**What the exercise asks**
Both end lines count: copy exactly from the line that contains "Write part 3" to the line that contains "t.transform(basis(((ri - .0022)", and only those lines.

[START Data provided]

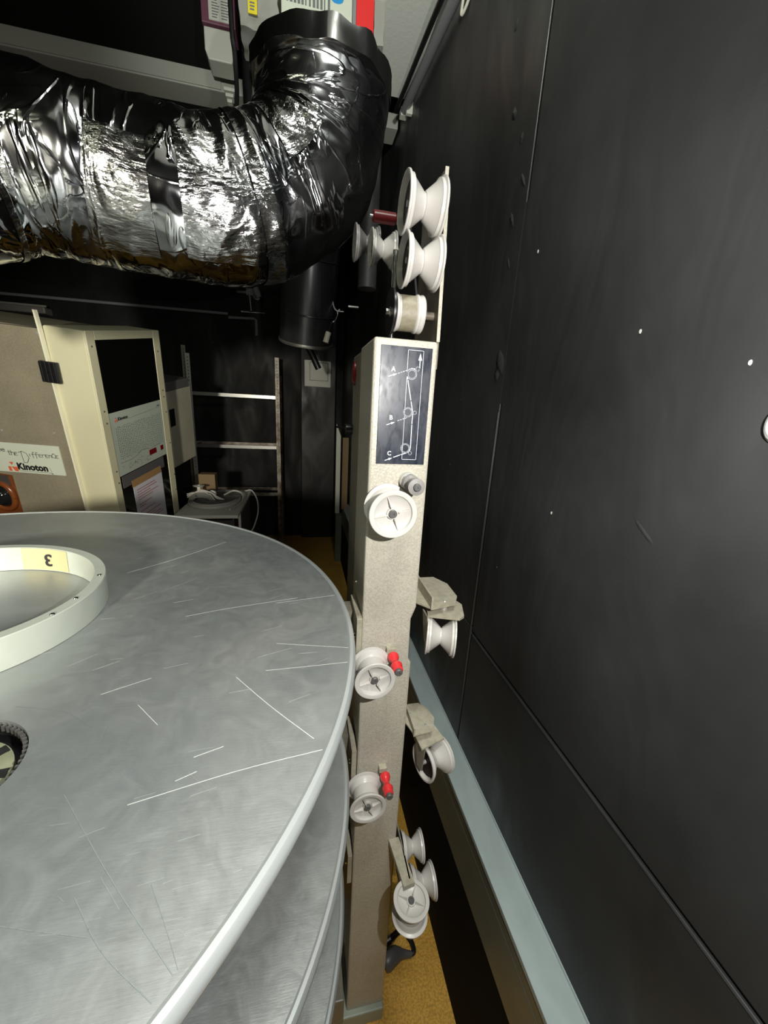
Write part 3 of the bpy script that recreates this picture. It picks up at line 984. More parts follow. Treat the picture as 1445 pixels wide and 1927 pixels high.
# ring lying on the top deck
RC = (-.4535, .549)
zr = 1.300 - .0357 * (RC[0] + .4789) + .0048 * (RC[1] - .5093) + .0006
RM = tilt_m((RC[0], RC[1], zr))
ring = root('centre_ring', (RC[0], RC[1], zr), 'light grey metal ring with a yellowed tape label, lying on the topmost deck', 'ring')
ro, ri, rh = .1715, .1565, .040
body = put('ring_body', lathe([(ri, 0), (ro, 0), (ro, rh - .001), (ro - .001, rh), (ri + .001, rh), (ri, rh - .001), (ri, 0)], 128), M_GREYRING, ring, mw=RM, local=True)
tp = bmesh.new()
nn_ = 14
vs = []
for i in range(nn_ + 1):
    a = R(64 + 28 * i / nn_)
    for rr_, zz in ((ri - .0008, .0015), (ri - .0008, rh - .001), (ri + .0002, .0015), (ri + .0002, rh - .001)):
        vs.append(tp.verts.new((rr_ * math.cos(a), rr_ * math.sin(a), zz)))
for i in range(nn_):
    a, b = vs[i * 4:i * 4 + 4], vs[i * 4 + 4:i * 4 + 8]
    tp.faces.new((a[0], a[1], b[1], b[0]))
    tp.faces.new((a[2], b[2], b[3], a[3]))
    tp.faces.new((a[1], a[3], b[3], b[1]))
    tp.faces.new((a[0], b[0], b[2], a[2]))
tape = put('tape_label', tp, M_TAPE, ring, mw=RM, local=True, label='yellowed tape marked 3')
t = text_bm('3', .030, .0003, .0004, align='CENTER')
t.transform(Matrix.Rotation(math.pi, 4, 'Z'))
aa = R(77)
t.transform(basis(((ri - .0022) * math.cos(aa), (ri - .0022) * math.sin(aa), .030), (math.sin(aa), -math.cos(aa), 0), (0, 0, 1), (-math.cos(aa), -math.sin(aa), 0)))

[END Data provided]
[START Data provided]

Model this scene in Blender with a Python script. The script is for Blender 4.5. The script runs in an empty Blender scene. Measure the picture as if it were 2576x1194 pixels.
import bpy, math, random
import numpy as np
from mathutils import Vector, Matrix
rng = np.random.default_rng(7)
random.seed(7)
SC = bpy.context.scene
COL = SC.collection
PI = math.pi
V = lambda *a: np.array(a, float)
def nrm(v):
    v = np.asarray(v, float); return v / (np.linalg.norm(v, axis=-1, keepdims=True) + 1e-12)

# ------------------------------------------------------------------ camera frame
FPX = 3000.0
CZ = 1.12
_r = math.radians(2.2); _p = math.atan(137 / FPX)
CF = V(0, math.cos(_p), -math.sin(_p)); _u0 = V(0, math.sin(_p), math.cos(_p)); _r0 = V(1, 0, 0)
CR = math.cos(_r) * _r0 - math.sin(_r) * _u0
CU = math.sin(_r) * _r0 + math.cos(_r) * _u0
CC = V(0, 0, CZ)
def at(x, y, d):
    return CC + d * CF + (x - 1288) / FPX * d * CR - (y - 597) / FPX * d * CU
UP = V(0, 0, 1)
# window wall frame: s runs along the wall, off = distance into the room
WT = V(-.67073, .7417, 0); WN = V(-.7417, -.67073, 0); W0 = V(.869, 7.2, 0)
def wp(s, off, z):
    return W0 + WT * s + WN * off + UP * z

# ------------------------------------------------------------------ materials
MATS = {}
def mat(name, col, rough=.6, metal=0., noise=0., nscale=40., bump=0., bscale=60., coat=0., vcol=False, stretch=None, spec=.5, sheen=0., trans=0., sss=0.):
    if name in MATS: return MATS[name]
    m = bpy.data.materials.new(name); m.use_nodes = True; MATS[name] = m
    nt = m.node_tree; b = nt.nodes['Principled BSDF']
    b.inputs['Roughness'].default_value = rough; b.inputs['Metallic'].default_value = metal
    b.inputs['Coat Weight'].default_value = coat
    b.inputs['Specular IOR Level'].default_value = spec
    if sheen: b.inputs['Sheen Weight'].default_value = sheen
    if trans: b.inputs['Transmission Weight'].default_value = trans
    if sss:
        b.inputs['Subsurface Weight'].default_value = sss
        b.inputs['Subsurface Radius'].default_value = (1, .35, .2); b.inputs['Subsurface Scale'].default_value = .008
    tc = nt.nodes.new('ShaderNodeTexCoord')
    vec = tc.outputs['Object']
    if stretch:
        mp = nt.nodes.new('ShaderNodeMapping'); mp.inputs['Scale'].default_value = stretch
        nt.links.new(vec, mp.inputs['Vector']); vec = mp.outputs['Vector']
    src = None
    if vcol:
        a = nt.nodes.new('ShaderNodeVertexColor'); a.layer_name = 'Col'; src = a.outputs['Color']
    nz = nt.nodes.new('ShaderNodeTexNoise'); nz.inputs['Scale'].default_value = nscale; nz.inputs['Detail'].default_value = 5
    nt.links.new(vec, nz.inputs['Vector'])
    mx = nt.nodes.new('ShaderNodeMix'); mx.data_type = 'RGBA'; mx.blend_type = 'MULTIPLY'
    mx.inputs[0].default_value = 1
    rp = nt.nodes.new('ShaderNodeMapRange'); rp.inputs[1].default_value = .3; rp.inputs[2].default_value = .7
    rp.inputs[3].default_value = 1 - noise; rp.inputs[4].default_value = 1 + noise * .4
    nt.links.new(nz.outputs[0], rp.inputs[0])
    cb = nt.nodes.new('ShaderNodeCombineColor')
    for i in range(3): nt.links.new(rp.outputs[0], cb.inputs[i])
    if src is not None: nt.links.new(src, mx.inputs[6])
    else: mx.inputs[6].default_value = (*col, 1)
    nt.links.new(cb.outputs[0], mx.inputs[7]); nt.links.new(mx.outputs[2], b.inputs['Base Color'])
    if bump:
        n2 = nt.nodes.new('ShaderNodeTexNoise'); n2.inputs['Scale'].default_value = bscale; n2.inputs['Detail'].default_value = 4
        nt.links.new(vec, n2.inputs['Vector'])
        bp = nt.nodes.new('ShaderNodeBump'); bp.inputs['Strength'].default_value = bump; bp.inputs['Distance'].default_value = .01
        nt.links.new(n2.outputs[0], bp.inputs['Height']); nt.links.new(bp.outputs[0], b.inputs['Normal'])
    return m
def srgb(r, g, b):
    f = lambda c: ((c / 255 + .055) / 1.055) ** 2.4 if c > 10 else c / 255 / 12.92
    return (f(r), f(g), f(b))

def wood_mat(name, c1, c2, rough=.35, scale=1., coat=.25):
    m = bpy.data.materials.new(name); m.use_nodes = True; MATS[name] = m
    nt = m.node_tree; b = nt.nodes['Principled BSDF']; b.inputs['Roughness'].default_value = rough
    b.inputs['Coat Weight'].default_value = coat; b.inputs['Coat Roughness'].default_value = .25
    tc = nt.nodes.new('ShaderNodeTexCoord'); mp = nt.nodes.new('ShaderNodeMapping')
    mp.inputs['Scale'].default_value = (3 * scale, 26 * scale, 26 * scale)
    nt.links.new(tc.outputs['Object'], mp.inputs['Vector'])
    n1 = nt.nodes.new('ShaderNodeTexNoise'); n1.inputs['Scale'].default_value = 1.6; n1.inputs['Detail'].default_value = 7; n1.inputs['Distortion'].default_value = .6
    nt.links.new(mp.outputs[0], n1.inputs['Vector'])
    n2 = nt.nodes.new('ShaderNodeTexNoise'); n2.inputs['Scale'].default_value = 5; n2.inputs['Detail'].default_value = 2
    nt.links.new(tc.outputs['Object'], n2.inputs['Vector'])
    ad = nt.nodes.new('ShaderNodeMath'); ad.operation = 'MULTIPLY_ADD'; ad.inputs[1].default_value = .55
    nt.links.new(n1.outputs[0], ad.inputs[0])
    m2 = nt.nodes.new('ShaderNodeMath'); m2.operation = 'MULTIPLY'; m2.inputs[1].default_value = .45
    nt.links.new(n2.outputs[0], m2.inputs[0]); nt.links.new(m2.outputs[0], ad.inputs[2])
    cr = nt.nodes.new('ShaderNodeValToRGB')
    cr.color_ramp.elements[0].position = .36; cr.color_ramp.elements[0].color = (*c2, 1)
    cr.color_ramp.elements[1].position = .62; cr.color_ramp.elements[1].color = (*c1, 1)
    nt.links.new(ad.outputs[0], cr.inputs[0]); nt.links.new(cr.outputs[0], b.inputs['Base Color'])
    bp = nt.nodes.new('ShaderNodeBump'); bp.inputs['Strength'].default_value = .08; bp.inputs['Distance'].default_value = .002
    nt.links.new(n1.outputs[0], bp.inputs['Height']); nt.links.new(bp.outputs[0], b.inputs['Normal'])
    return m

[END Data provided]

**Final result**
Write part 3 of the bpy script that recreates this picture. It picks up at line 984. More parts follow. Treat the picture as 1445 pixels wide and 1927 pixels high.
# ring lying on the top deck
RC = (-.4535, .549)
zr = 1.300 - .0357 * (RC[0] + .4789) + .0048 * (RC[1] - .5093) + .0006
RM = tilt_m((RC[0], RC[1], zr))
ring = root('centre_ring', (RC[0], RC[1], zr), 'light grey metal ring with a yellowed tape label, lying on the topmost deck', 'ring')
ro, ri, rh = .1715, .1565, .040
body = put('ring_body', lathe([(ri, 0), (ro, 0), (ro, rh - .001), (ro - .001, rh), (ri + .001, rh), (ri, rh - .001), (ri, 0)], 128), M_GREYRING, ring, mw=RM, local=True)
tp = bmesh.new()
nn_ = 14
vs = []
for i in range(nn_ + 1):
    a = R(64 + 28 * i / nn_)
    for rr_, zz in ((ri - .0008, .0015), (ri - .0008, rh - .001), (ri + .0002, .0015), (ri + .0002, rh - .001)):
        vs.append(tp.verts.new((rr_ * math.cos(a), rr_ * math.sin(a), zz)))
for i in range(nn_):
    a, b = vs[i * 4:i * 4 + 4], vs[i * 4 + 4:i * 4 + 8]
    tp.faces.new((a[0], a[1], b[1], b[0]))
    tp.faces.new((a[2], b[2], b[3], a[3]))
    tp.faces.new((a[1], a[3], b[3], b[1]))
    tp.faces.new((a[0], b[0], b[2], a[2]))
tape = put('tape_label', tp, M_TAPE, ring, mw=RM, local=True, label='yellowed tape marked 3')
t = text_bm('3', .030, .0003, .0004, align='CENTER')
t.transform(Matrix.Rotation(math.pi, 4, 'Z'))
aa = R(77)
t.transform(basis(((ri - .0022) * math.cos(aa), (ri - .0022) * math.sin(aa), .030), (math.sin(aa), -math.cos(aa), 0), (0, 0, 1), (-math.cos(aa), -math.sin(aa), 0)))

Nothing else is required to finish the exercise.